Pierre Louÿs. « Et ta bouche en peau de lys… ». (Editions de l’aube. 2006)

Dans la foulée de Noël et de son lot de cadeaux, je me suis fait un petit plaisir (ce n’est pas le genre de livre qu’on peut demander à la famille) en m’offrant ce très beau livre, recueil de poésies érotiques de l’immense Pierre Louÿs (dont nous reparlerons prochainement) illustrés de 141 « photos inconvenantes » (en fait, des photos pornos de la Belle Epoque).
Commençons, si vous le voulez bien, par les réserves à émettre sur « Et ta bouche en peau de lys… ». Personnellement, je regrette l’absence totale de mise en perspective de ces poèmes présentés ici brut de décoffrage (avec juste des indications de dates). Pour quelqu’un qui connaît peu l’œuvre « libre » de Louÿs (c’est mon cas), il n’aurait pas été inintéressant que ce recueil fut accompagné d’un véritable travail bibliographique (ne serait-ce qu’une préface). Idem pour les photos dont on ne sait rien mis à part qu’il s’agit, en gros, d’une compilation d’images déjà publiées dans d’autres ouvrages spécialisés. Or on sait (Cf. Fascination n°1) que Pierre Louÿs fut lui-même photographe et j’aurais préféré un livre qui donne moins de place aux photos mais qui aurait pu se concentrer sur les travaux de l’auteur.
Dans l’état, nous avons un peu l’impression d’avoir dans les mains un très bel objet (de ce point de vue, c’est très réussi) plus destiné aux collectionneurs érotomanes qu’aux férus de littérature. Il me semble que les deux auraient pu cohabiter.

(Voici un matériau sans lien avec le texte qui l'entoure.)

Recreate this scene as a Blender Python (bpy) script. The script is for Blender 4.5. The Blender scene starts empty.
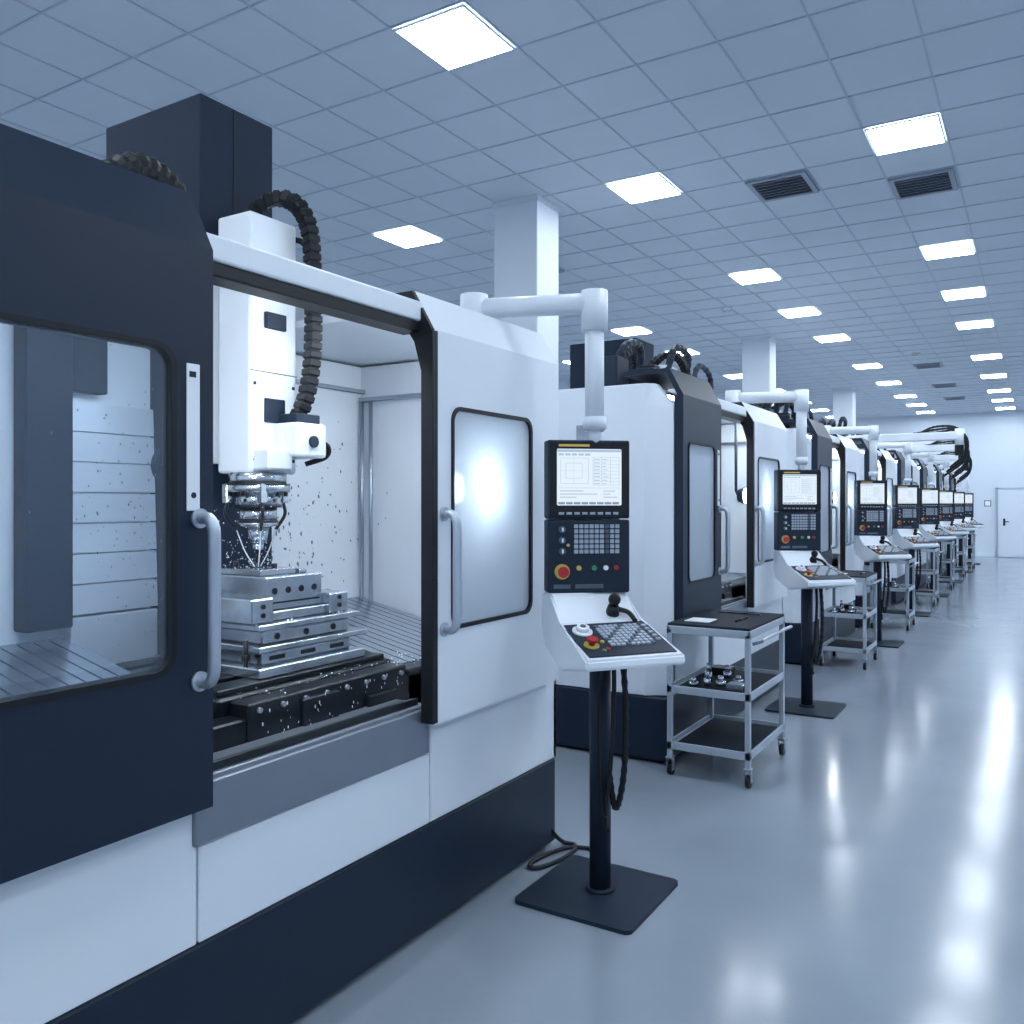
import bpy, bmesh, math, random
from mathutils import Vector, Matrix
from mathutils.geometry import tessellate_polygon
random.seed(4)
scene = bpy.context.scene
try:
    scene.view_settings.view_transform = 'Standard'
    scene.view_settings.look = 'None'
except Exception as e:
    print(e)

# ------------------------------------------------------------------ materials
def mat(name, col, rough=0.5, metal=0.0, spec=0.5, noise=0.0, nscale=20.0, bump=0.0, emit=None, estr=0.0, coat=0.0):
    m = bpy.data.materials.new(name); m.use_nodes = True
    nt = m.node_tree; b = nt.nodes['Principled BSDF']
    b.inputs['Base Color'].default_value = (*col, 1)
    b.inputs['Roughness'].default_value = rough
    b.inputs['Metallic'].default_value = metal
    b.inputs['Specular IOR Level'].default_value = spec
    b.inputs['Coat Weight'].default_value = coat
    if emit:
        b.inputs['Emission Color'].default_value = (*emit, 1)
        b.inputs['Emission Strength'].default_value = estr
    if noise > 0 or bump > 0:
        tc = nt.nodes.new('ShaderNodeTexCoord')
        n = nt.nodes.new('ShaderNodeTexNoise'); n.inputs['Scale'].default_value = nscale
        n.inputs['Detail'].default_value = 4
        nt.links.new(tc.outputs['Object'], n.inputs['Vector'])
        if noise > 0:
            mr = nt.nodes.new('ShaderNodeMapRange')
            mr.inputs['To Min'].default_value = 1 - noise; mr.inputs['To Max'].default_value = 1 + noise
            nt.links.new(n.outputs['Fac'], mr.inputs['Value'])
            vm = nt.nodes.new('ShaderNodeVectorMath'); vm.operation = 'SCALE'
            vm.inputs[0].default_value = col
            nt.links.new(mr.outputs['Result'], vm.inputs['Scale'])
            nt.links.new(vm.outputs['Vector'], b.inputs['Base Color'])
        if bump > 0:
            bp = nt.nodes.new('ShaderNodeBump'); bp.inputs['Strength'].default_value = bump
            bp.inputs['Distance'].default_value = 0.01
            nt.links.new(n.outputs['Fac'], bp.inputs['Height'])
            nt.links.new(bp.outputs['Normal'], b.inputs['Normal'])
    return m

def emitter(name, col, s):
    m = bpy.data.materials.new(name); m.use_nodes = True
    nt = m.node_tree; nt.nodes.clear()
    e = nt.nodes.new('ShaderNodeEmission'); o = nt.nodes.new('ShaderNodeOutputMaterial')
    e.inputs[0].default_value = (*col, 1); e.inputs[1].default_value = s
    nt.links.new(e.outputs[0], o.inputs[0]); return m

WHITE = mat('white_paint', (.72, .775, .84), .34, noise=.02, nscale=3)
WHITE2 = mat('inner_white', (.74, .79, .84), .28, noise=.06, nscale=4)
DARK = mat('dark_navy_paint', (.010, .0195, .039), .42, spec=.30, noise=.06, nscale=4)
DARK2 = mat('dark_grey_paint', (.013, .023, .041), .5, spec=.25, noise=.08, nscale=6)
COLM = mat('column_paint', (.014, .025, .046), .6, spec=.15, noise=.05, nscale=5)
BLACK = mat('black_rubber', (.005, .007, .010), .5, spec=.35, noise=.1)
BLKMET = mat('black_oxide_steel', (.010, .014, .020), .28, metal=.3, noise=.2, nscale=30)
STEEL = mat('brushed_steel', (.36, .41, .48), .34, metal=.9, noise=.06, nscale=12)
SILL = mat('sill_steel', (.24, .27, .32), .36, metal=.6, noise=.05, nscale=8)
BRIGHT = mat('machined_steel', (.50, .55, .61), .24, metal=.95, noise=.28, nscale=22)
ALU = mat('aluminium', (.46, .52, .59), .36, metal=.7, noise=.05)
SLAT = mat('way_cover_steel', (.46, .51, .58), .26, metal=.8, noise=.08, nscale=8)
RIBM = mat('telescopic_cover_steel', (.66, .71, .77), .36, metal=.35, noise=.06, nscale=6)
CART = mat('cart_grey_paint', (.38, .44, .51), .38, metal=.2, noise=.04)
MATTOP = mat('rubber_mat', (.012, .018, .028), .75, spec=.2, noise=.1, nscale=40)
KEY = mat('key_caps', (.36, .42, .50), .5, noise=.05)
KEYD = mat('key_caps_dark', (.08, .11, .15), .5, noise=.05)
RED = mat('red_button', (.42, .02, .03), .35, noise=.03)
YEL = mat('yellow_ring', (.50, .43, .08), .4, noise=.03)
GRN = mat('green_button', (.04, .22, .15), .35, noise=.03)
WBTN = mat('white_knob', (.78, .82, .87), .35, noise=.02)
CEIL = mat('ceiling_tile', (.60, .665, .745), .85, noise=.04, nscale=1.5, bump=.15)
GRID = mat('ceiling_tbar', (.45, .52, .61), .5, noise=.05)
WALL = mat('wall_paint', (.58, .65, .73), .7, noise=.03, nscale=2)
DOORM = mat('door_paint', (.62, .69, .77), .5, noise=.03, nscale=2)
PILL = mat('pillar_paint', (.66, .72, .79), .55, noise=.03, nscale=3)
VENT = mat('vent_metal', (.30, .35, .43), .45, metal=.2, noise=.05)
VENTD = mat('vent_dark', (.01, .014, .02), .8, noise=.05)
LAMP = emitter('panel_light', (.83, .915, 1.0), 37.0)
HIDLAMP = emitter('hidden_interior_light', (.86, .93, 1.0), 60.0)
GLOW = emitter('added_lamp_glow', (.87, .94, 1.0), 170.0)
SCREEN = emitter('lcd_screen', (.74, .85, .95), 1.05)
UI = emitter('lcd_ui', (.24, .33, .46), 1.0)
UI2 = emitter('lcd_ui_light', (.46, .57, .72), 1.0)
UI3 = emitter('lcd_ui_blue', (.40, .55, .76), 1.0)
AMBER = emitter('amber_strip', (.7, .55, .2), .6)

def glassmat(name, transp, gloss, frost=0.0, tint=(.8, .88, .95), rough=.03):
    m = bpy.data.materials.new(name); m.use_nodes = True
    nt = m.node_tree; nt.nodes.clear(); N = nt.nodes.new; Lk = nt.links.new
    o = N('ShaderNodeOutputMaterial'); t = N('ShaderNodeBsdfTransparent'); t.inputs[0].default_value = (*tint, 1)
    g = N('ShaderNodeBsdfGlossy'); g.inputs['Roughness'].default_value = rough; g.inputs[0].default_value = (.9, .95, 1, 1)
    lw = N('ShaderNodeLayerWeight'); lw.inputs[0].default_value = .35
    ma = N('ShaderNodeMath'); ma.operation = 'MULTIPLY_ADD'; ma.inputs[1].default_value = .35; ma.inputs[2].default_value = gloss
    Lk(lw.outputs['Fresnel'], ma.inputs[0])
    mx = N('ShaderNodeMixShader'); Lk(ma.outputs[0], mx.inputs[0])
    src = t.outputs[0]
    if frost > 0:
        tr = N('ShaderNodeBsdfTranslucent'); tr.inputs[0].default_value = (.82, .88, .94, 1)
        df = N('ShaderNodeBsdfDiffuse'); df.inputs[0].default_value = (.44, .49, .55, 1)
        m0 = N('ShaderNodeMixShader'); m0.inputs[0].default_value = .5; Lk(tr.outputs[0], m0.inputs[1]); Lk(df.outputs[0], m0.inputs[2])
        m1 = N('ShaderNodeMixShader'); m1.inputs[0].default_value = frost; Lk(src, m1.inputs[1]); Lk(m0.outputs[0], m1.inputs[2]); src = m1.outputs[0]
    Lk(src, mx.inputs[1]); Lk(g.outputs[0], mx.inputs[2]); Lk(mx.outputs[0], o.inputs[0])
    return m
GLASS = glassmat('safety_glass', 1, .04, tint=(.76, .82, .88))
FROST = glassmat('frosted_glass', 1, .05, frost=.85, rough=.2)
DROP = mat('coolant_drops', (.30, .36, .44), .1, metal=.3, noise=.02)
WATER = mat('coolant_spray', (.80, .87, .95), .1, noise=.02)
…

Ces réserves faites, le livre est totalement recommandable. D’une part, je le redis, parce qu’il est très beau et superbement illustré (j’avoue toujours trouver assez émouvantes ces vieilles photographies polissonnes datant du début du siècle (attention, la plupart sont « hard »)) d’autre part, parce qu’il y a l’écriture de Pierre Louÿs qui est, de tout point de vue, remarquable.
Le recueil se divise en plusieurs parties : une grosse première partie composée de sonnets où l’auteur laisse divaguer sa plume autour de toutes les parties de l’anatomie féminine qu’il détaille sous toutes les coutures (de la « senteur des bras » à la « vulve blonde »). De la même manière, il consacre un poème à tous les moments intervenant dans l’acte érotique (les caresses, la toilette, les énervements, les positions…). La deuxième partie, beaucoup plus courte, est composé du célèbre Trophée des vulves légendaires (neuf sonnets sur les héroïnes de Wagner que Louÿs admirait tant) et de pastiches, de parodies et de quelques poésies libres.
L’ensemble permet de mesurer le talent d’un écrivain qui avait une vingtaine d’année lorsqu’il composait ces œuvres friponnes marquées par une écriture très pure et un style classique impeccable. Je ne citerai, à titre d’exemple, qu’un sonnet intitulé La senteur des bras :

Entre tes bras jetés sur mes épaules nues,
Chère ! je sens monter des odeurs si connues !
Des arômes si blonds, des parfums si légers…
Ö le vol sidéral sur les bois d’orangers !

La sueur qui vient poindre où ton coude se plisse
Comme un gel de nectar à la chair d’un calice
Fleure dans un enchaînement rieur et fou
Deux lys longs et câlins mis autour de mon cou.

Aussi quand loin des lits heureux où tu me lies
Mon nostalgique amour rêve aux nuits abolies
C’est l’odeur de tes bras qui m’enlace et m’étreint.

Et dès qu’un souvenir de leur parfum lointain
Revient errer encor dans mon âme touchée.
Je vois dans un éclair toute ta chair couchée.

Vous pourrez constater que ce sonnet n’a rien de pornographique, à l’inverse des géniaux quatrains « hard » de Pybrac. Même si j’ai sélectionné un des sonnets les plus « corrects », le recueil est plus volontiers « érotique » que purement sexuel. Mais contrairement à ses œuvres « officielles » parfois un brin compassées (Les chansons de Bilitis, que j’adore par ailleurs) , Louÿs laisse éclater ici en toute liberté sa sensualité débridée, son lyrisme amoureux ; ne reculant jamais devant une expression « raide » ou un mot cru.
Dans ses poèmes, il voue un culte insensé et obsessionnel à la Femme, à son corps et ses chairs dont il adore la moindre parcelle. (« Blotti sous la tiédeur des nymphes repliées/ Comme un pistil de chair dans un lys douloureux/ le Clitoris, corail vivant, cœur ténébreux, / Frémit au souvenir des bouches oubliées. »).
« Et ta bouche en peau de lys… » est un savoureux recueil pour qui goûte la sensualité exacerbée de l’œuvre de Louÿs et son lyrisme érotique.